Renungan Minggu Keempat Maret 2016

“BANGKITLAH, MULIAKANLAH ALLAHMU”

(Yeremia 24 : 1-10)

 

Pada minggu sengsara ke VII, Yeremia mengajak kita untuk hidup dalam pertobatan. Yeremia adalah seorang Nabi, ayahnya Hilkia seorang imam. Allah memperlihatkan kepada Yeremia dua keranjang buah ara, yang satu isinya buah ara yang baik dan yang satunya lagi berisi buah ara yang tidak baik (jelek). Buah ara yang baik ini menggambarkan orang yang tetap setia kepada Allah selama di Babel, walaupun banyak kesukaran dan penderitaan. Ditengah pergumulan hidup yang berat dan dalam pembuangan menjadi budak. Ada kebaikan Tuhan karena dalam pembuangan itu dalam keadaan itu mereka diijikan untuk berdoa.
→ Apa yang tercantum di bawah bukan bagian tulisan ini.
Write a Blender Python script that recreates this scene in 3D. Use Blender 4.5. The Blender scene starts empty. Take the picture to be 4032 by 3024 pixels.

Buah ara yang jelek, adalah lambang perlawanan dan pemberontakan dari raja Zedekia, Yoyakhin, pejabat kerajaan, terhadap Nebukadnezar dan menghancurkan bait Allah (Yes.8:10). Tuhan itu punya hati dan penuh pengasihan, Ia memperhatikan umatNya, Ia pun memberi kesempatan kedua kepada Yehuda untuk bertobat. Ada yang memilih untuk tetap setia kepada Tuhan, dan ada juga yang memilih untuk memberontak pada jalan Tuhan. Setiap hari kita diperhadapkan pada dua pilihan ini, mana yang baik mana yang jelek, namun seringkali kita lebih memilih melakukan yang jelek dihadapan Tuhan. Banyak yang diantara kita yang salah memilih, memilih mengikuti Tuhan Yesus sekali seumur hidup, memilih pasangan hidup sekali seumur hidup, memilih pekerjaan sekali seumur hidup.

Orang tidak mau makan yang busuk, orang pasti mau makan yang baik, sekalipun itu sederhana. Yang ada dalam hidup kita yaitu segala kebaikan-kebaikan Allah. Buah ara yang baik dan buah ara yang tidak baik berbicara tentang pertobatan. Pertobatan itu adalah tempat Tuhan bahkan tempat dimana kita menderita mengalami kesukaran menjadi tempat untuk kita kembali ke jalan Tuhan. Karena pertobatan itu secara pribadi di alami oleh semua orang, dalam pertobatan seorang pribadi memberi kesempatan untuk dipulihkan.

Apakah kita tetap setia berdoa kepada Tuhan ketika kita berada diambang kebangkrutan? Ketika keluarga diambang kehancuran? Kalau kita setia maka Tuhan akan setia. Apakah setiap pasangan suami istri tetap setia dengan janji mereka dihadapan Tuhan? Apakah kita sebagai Hamba Tuhan tetap setia dihadapan Tuhan? Apakah kita sebagai anggota sidi jemaat GMIT kita setia dengan Tuhan? Itu bagian dari pertobatan kita untuk kembali setia mengikuti Yesus. Pemberontakan itu terjadi ketika kita tidak mau diatur, tidak mau mendengar nasehat, tidak mau merendahkan diri.

Sodara/I yang dikasihi Tuhan, kesetiaan kita kepada Tuhan harus ditunjukan dalam setiap perbuatan, perkataan, bahkan seluruh kehidupan kita. Kesetiaan bukan hanya sekedar yang terlihat oleh sesame kita seperti rajin beribadah, namun kehidupan di rumah berbeda. Memang wajar kita marah, Hamba Tuhan sekalipun bisa marah, tetapi janganlah sampai matahari terbenam. Kiranya hari-hari hidup kita yang masih sisa ini, kita sungguh-sungguh berjuang untuk mendapatkan mahkota kemuliaan dari Tuhan. Amin.